The following paper written by Miss BEATRICE WINSER, of the Newark free public library, was read in her absence by Miss Agnes Van Valkenburgh, of the library school of the New York public library:
THE RELATION OF THE CATALOG DEPARTMENT TO OTHER DEPARTMENTS IN THE LIBRARY
The subject assigned to me is the relation of the catalog department to other departments in a library. There is a feeling abroad that it is the tendency of librarians to consider their catalog departments as things apart, the details of whose management, long ago settled by experts, should be modified only as those experts may suggest.
Probably chief librarians do not have the habit of refraining from giving frequent and careful examinations in the catalog departments, or have less interest in the improvement of those departments than in others; but, because it has been possible for experts to formulate rules, as it has not been possible for anyone to do for other branches of the work, the chief librarians have quite naturally allowed themselves to pay less and less attention to the details of these departments, which have thus lost the stimulus which the chief librarians give to the departments with which they largely concern themselves.
This, naturally, as I have already said, tends to make of the cataloging department a thing apart and much efficiency is lost to the library as a whole because of it.
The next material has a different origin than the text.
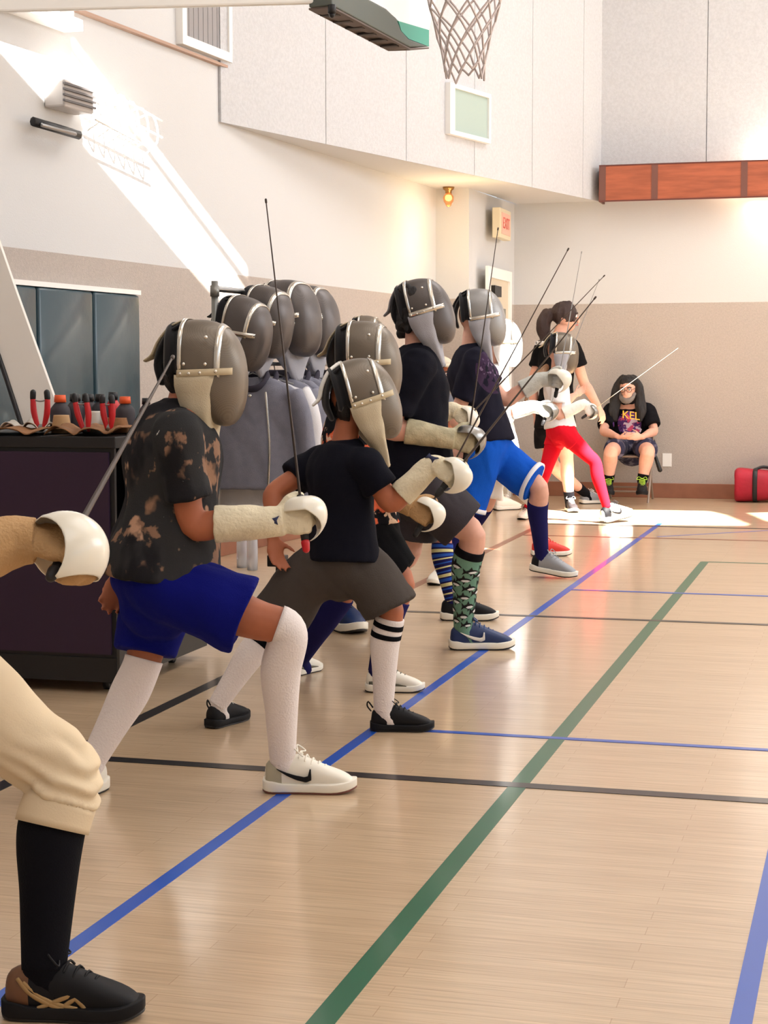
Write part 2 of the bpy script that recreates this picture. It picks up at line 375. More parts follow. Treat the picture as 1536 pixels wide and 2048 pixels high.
# ceiling lamp under the soffit
lp = G(897, 374, SOF)
t = empty('ceiling_lamp', lp, 'small brass ceiling lamp with a jelly jar glass under the soffit', 'lamp')
bm = NB(); tube(bm, [lp, lp-Z*.02, lp-Z*.035, lp-Z*.06], [.055, .05, .03, .03], sub=1, ends='flat'); put('lamp_base', bm, mat('brass', (170, 130, 80), .25, metal=1), t)
bm = NB(); tube(bm, [lp-Z*.06, lp-Z*.09, lp-Z*.13, lp-Z*.15], [.03, .05, .045, .03], sub=3); put('glass_jar', bm, mat('amber glass', (230, 180, 130), .1, trans=.7), t)
bm = NB(); ball(bm, lp-Z*.1, .022); put('bulb', bm, mat('lit bulb', (255, 220, 160), .5, emis=((255, 190, 110), 5)), t)
l = bpy.data.lights.new('lamp_glow', 'POINT'); l.energy = 10; l.color = (1, .70, .36); l.shadow_soft_size = .15
o = bpy.data.objects.new('lamp_glow', l); C.objects.link(o); o.location = lp-Z*.45+V((.2, -.55, 0))
# exit sign
ex = on_plane(984, 450, (-3.42, 0, 0), X)
bm = NB(); box(bm, (-3.42, ex.y, 2.5), (-3.34, ex.y+.5, 2.78)); t = put('exit_sign', bm, mat('cream casing', (226, 214, 184), .5), smooth=False, bevel=.008)
tag(t, 'cream exit sign box on the wall above the door by the niche', 'exit sign')
bm = NB(); box(bm, (-3.34, ex.y+.05, 2.54), (-3.335, ex.y+.45, 2.74)); put('sign_face', bm, mat('pink lit face', (240, 190, 170), .5), t, smooth=False)
def text(name, s, size, mt, parent, loc, mx, ext=.001):
    cu = bpy.data.curves.new(name, 'FONT'); cu.body = s; cu.size = size; cu.extrude = ext; cu.align_x = 'CENTER'; cu.align_y = 'CENTER'
    o = bpy.data.objects.new('tmp', cu); WS.collection.objects.link(o); WS.view_layers[0].update(); dg = WS.view_layers[0].depsgraph
    me = bpy.data.meshes.new_from_object(o.evaluated_get(dg)); bpy.data.objects.remove(o); me.name = name
    mm = Matrix((mx[0], mx[1], mx[2])).transposed().to_4x4(); mm.translation = loc; me.transform(mm)
    me.materials.clear(); me.materials.append(mt); return link(name, me, parent)
text('sign_letters', 'EXIT', .15, mat('exit red', (226, 96, 80), .5), t, V((-3.333, ex.y+.25, 2.64)), (Y, Z, X))
# outlet, on the back wall
p = on_plane(1334, 920, (0, BY, 0), Y); bm = NB(); box(bm, (p.x-.045, BY-.008, p.z-.065), (p.x+.045, BY, p.z+.065))
t = put('wall_outlet', bm, M_WHITE, smooth=False, bevel=.003); tag(t, 'white wall outlet plate right of the seated man', 'outlet')
# teal wall pads on the left wall
M_TEAL = mat('teal vinyl pad', (22, 58, 70), .35, bump=.25, bump_scale=9, coat=.2)
edges = [onL(x, 600, .05).y for x in (-90, 76, 188, 281)]
zt = onL(130, 578, .05).z
for i, lab in enumerate(('teal vinyl wall pad, leftmost behind the leaning board', 'teal vinyl wall pad, middle one of the three', 'teal vinyl wall pad nearest the clothes rack')):
    bm = NB(); lbox(bm, edges[i]+.006, edges[i+1]-.006, .12, zt, .003, .055)
    tag(put('wall_pad', bm, M_TEAL, smooth=True, bevel=.02), lab, 'wall pad', 'teal wall pads')
bm = NB(); lbox(bm, edges[0], edges[3]+.02, zt+.002, zt+.03, .001, .05); tag(put('pad_rail', bm, M_WHITE, smooth=False), 'pale mounting rail along the top of the teal pads', 'rail')
# ================================================================== PEOPLE AND THEIR KIT
SKIN = mat('skin warm', (200, 130, 100), .55, noise_amt=.08, noise_scale=25, spec=.4)
SKIN2 = mat('skin tanned', (176, 104, 72), .55, noise_amt=.08, noise_scale=25, spec=.4)
SKIN3 = mat('skin pale', (222, 168, 146), .55, noise_amt=.08, noise_scale=25, spec=.4)
M_HAIR = mat('black hair', (22, 17, 18), .5, bump=.6, bump_scale=60, stretch=(6, 6, .6))
M_HAIRB = mat('dark brown hair', (52, 32, 28), .5, bump=.6, bump_scale=60, stretch=(6, 6, .6))
M_LINING = mat('black padded lining', (20, 19, 24), .85, sheen=.2)
M_RIVET = mat('rivet', (225, 220, 210), .25, metal=1)
def meshmat(name, col):
    m = mat(name, col, .42, metal=.55); nt = m.node_tree; b = nt.nodes['Principled BSDF']
    tc = nt.nodes.new('ShaderNodeTexCoord'); ck = nt.nodes.new('ShaderNodeTexChecker'); ck.inputs['Scale'].default_value = 420
    nt.links.new(tc.outputs['Object'], ck.inputs['Vector']); c = lin(col)
    ck.inputs['Color1'].default_value = (*[v*1.12 for v in c], 1); ck.inputs['Color2'].default_value = (*[v*.82 for v in c], 1)
    nt.links.new(ck.outputs['Color'], b.inputs['Base Color'])
    return m
M_MESH = meshmat('wire mesh', (118, 108, 96)); M_MESH2 = meshmat('light wire mesh', (150, 148, 146)); M_MESHD = meshmat('dark wire mesh', (96, 90, 88))
M_BIB = mat('cream bib cloth', (206, 192, 164), .9, bump=.3, bump_scale=300); M_BIBG = mat('grey bib cloth', (172, 172, 180), .85, bump=.3, bump_scale=300)
M_GLOVE = mat('cream glove', (232, 220, 190), .75, noise_amt=.12, noise_scale=14, bump=.3, bump_scale=120)
M_GLOVET = mat('tan suede glove', (196, 156, 108), .9, noise_amt=.2, noise_scale=9, bump=.5, bump_scale=150)
M_GLOVEG = mat('grey cloth glove', (206, 206, 198), .8, noise_amt=.2, noise_scale=12, bump=.3, bump_scale=120)
M_GLOVEB = mat('beige worn glove', (200, 190, 156), .8, noise_amt=.35, noise_scale=16, bump=.3, bump_scale=120)
M_GUARD = mat('white guard', (238, 232, 216), .28, coat=.4); M_GUARDS = mat('steel guard', (150, 148, 144), .3, metal=.9)
M_BLADE = mat('blade steel', (72, 62, 56), .4, metal=.6); M_BLADEL = mat('light blade steel', (190, 180, 160), .3, metal=.6)
M_GRIP = mat('black rubber grip', (20, 18, 20), .6); M_RED = mat('red plastic', (196, 26, 34), .4)

def frame(f, up=Z):
    f = f.normalized(); l = up.cross(f).normalized(); return f, l, f.cross(l)       # forward, left, up
def mask(parent, O, f, up, s=1, mesh=M_MESH, bib=M_BIB, strap=M_BIB, top=None, flap=True, det=False):
    """sabre mask; O = centre of the rear opening. Returns the dome (or the empty when it is a thing of its own)."""
    f, l, u = frame(f, up)
    def W(x, y, z): return O + (f*x + l*y + u*z)*s
    # profile of the dome: x, top z, bottom z, half width
    PR = [(0, .135, -.06, .108), (.03, .138, -.11, .110), (.07, .136, -.150, .109), (.11, .124, -.172, .102), (.145, .094, -.168, .086), (.170, .046, -.135, .062), (.183, -.012, -.085, .03)]
    def prof(t):
        k = t*(len(PR)-1); i = min(int(k), len(PR)-2); q = k-i
        a, b, c, d = PR[max(i-1, 0)], PR[i], PR[i+1], PR[min(i+2, len(PR)-1)]
        return [cr(a[j], b[j], c[j], d[j], q) for j in range(4)]
    def dome(t, an, off=0):                     # an 0..2pi, starts at the bottom
        x, zt, zb, hw = prof(t); zc = (zt+zb)/2; hz = (zt-zb)/2+off; hw = hw+off
        c, sn = math.cos(an), math.sin(an); p = 2/2.7
        return W(x, math.copysign(abs(sn)**p, sn)*hw, zc - math.copysign(abs(c)**p, c)*hz)
    bm = NB(); g = grid(bm, lambda a, t: dome(t, a*2*PI), 40, 22, closeu=True)
    bm.faces.new([g[i][-1] for i in range(40)])
    thick(bm, .003*s)
    if top is None: root = put('fencing_mask', bm, mesh, parent); base = root
    else: root = top; base = put('mesh_dome', bm, mesh, top)
    def band(name, t, hw_, a0, a1, off, mt):
        bm = NB(); grid(bm, lambda a, k: dome(min(max(t+(k-.5)*hw_, 0), 1), a0+(a1-a0)*a, off), 36, 3); thick(bm, .003*s); put(name, bm, mt, root)
    band('rear_trim', .035, .09, .24*PI, 1.76*PI, .005, M_CHROME)
    band('middle_trim', .53, .075, .50*PI, 1.50*PI, .004, M_CHROME)
    for sd in (-1, 1):
        bm = NB()
        def st(a, k):
            x, zt, zb, hw = prof(.02+.72*a); return W(x, sd*(hw+.006), -.022+.012*a+(k-.5)*.02)
        grid(bm, st, 12, 3); thick(bm, .004*s); put('side_strap', bm, M_CHROME if bib is M_BIBG else mat('cream leather strap', (205, 188, 155), .6), root)
        if not det: continue
        for x, z in ((.022, .006), (.085, .008), (.085, .085), (.012, -.022), (.038, -.021), (.07, -.018), (.115, -.012)):
            xx, zt, zb, hw = prof(x/.028 / 6 if x < .03 else .1+x/.17*.6)
            bm = NB(); ball(bm, W(x, sd*(hw+.008), z), .0058*s, u=8, v=6); put('rivet', bm, M_RIVET, root)
    # cloth bib: open U shaped sections from the cheek line down to a point on the chest
    S = [(-.026, -.006, .118, .117), (-.07, -.004, .112, .116), (-.11, .008, .104, .110), (-.15, .026, .098, .098), (-.19, .046, .096, .072), (-.235, .064, .096, .040), (-.268, .078, .094, .014)]
    def bb(a, k):
        k2 = k*(len(S)-1); i = min(int(k2), len(S)-2); q = k2-i; z, x0, x1, hw = [S[i][j]*(1-q)+S[i+1][j]*q for j in range(4)]
        an = -PI/2+PI*a; c, sn = math.cos(an), math.sin(an)
        return W(x0+(x1-x0)*abs(c)**.3, math.copysign(abs(sn)**.32, sn)*(hw+.003*math.sin(k*17+a*6)), z+.004*math.sin(a*9+k*5))
    bm = NB(); grid(bm, bb, 60, 16); thick(bm, .009*s); put('bib', bm, bib, root)
    # lining that closes the head opening behind the rim, and the sprung back tongue
    bm = NB(); grid(bm, lambda a, k: dome(.0, (.25+1.5*a)*PI, -.006-.016*math.sin(k*PI))+f*(-.035*k*s), 30, 5); thick(bm, .012*s); put('lining', bm, M_LINING, root)
    if flap:
        pts = [W(.0, 0, .132), W(-.04, 0, .112), W(-.075, 0, .07), W(-.095, 0, .03), W(-.122, 0, .012)]
        bm = NB(); tube(bm, pts, [(.058*s, .007), (.056*s, .007), (.052*s, .007), (.046*s, .007), (.026*s, .005)], n=12, side=l, sub=4); put('tongue', bm, strap, root)
        bm = NB(); pts = [W(-.006, 0, .118), W(-.04, 0, .094), W(-.066, 0, .05), W(-.078, 0, .0), W(-.07, 0, -.05)]
        tube(bm, pts, [(.07*s, .012), (.07*s, .012), (.066*s, .013), (.06*s, .013), (.045*s, .01)], n=12, side=l, sub=4); put('tongue_pad', bm, M_LINING, root)
    return root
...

For the purposes of this paper I propose to include in the scope of the cataloging department much of the work on books from their selection to their placing on the shelf.
It must be borne in mind that I am speaking of public libraries and not of college, historical, scientific or special libraries of any kind, and that I am making suggestions only.
Book Selection
The selection of books instead of being a difficult and complicated matter calling for hours of study and conference, is really quite simple. Every librarian should expect his more intelligent assistants to make suggestions and help to keep his or her own collection up to date, but final decisions as to purchase should rest in the hands of two or three only. An attempt to let a dozen or more people discuss at meetings the value of any book or books and the propriety of adding this or that to the library costs enormously in time and money, and serves no useful purpose.
It improves the quality of the books selected but little, it tends to develop undue caution and to make the choice too literary and, if it helps to educate the assistants, it does so at too great a cost. The desire is often expressed that a library should contain "a well-rounded, well-balanced collection of books." This phrase sounds well and perhaps impresses the trustees or the town, but what does it really mean? Were we to follow it to its logical conclusion we would all buy in certain fixed proportions, all kinds of books and while we might then lay claim that we had a well-balanced collection, we would be far from filling well the special needs of any special community in which we might be placed. In point of fact every library buys what it thinks it needs most, in most cases it will be found that the books selected are the best books for that library. Most books buy themselves, others cry out to be selected. The clientele is waiting for them. The small remnant of specially chosen books call for no elaborate conferences. Why have any system of recording the fact that you did not buy certain books at this time, since next month or next year the book not bought has been displaced by another? Besides, you can always discover from your bibliographical aids the books you have been compelled to miss, so why duplicate the work already done for you?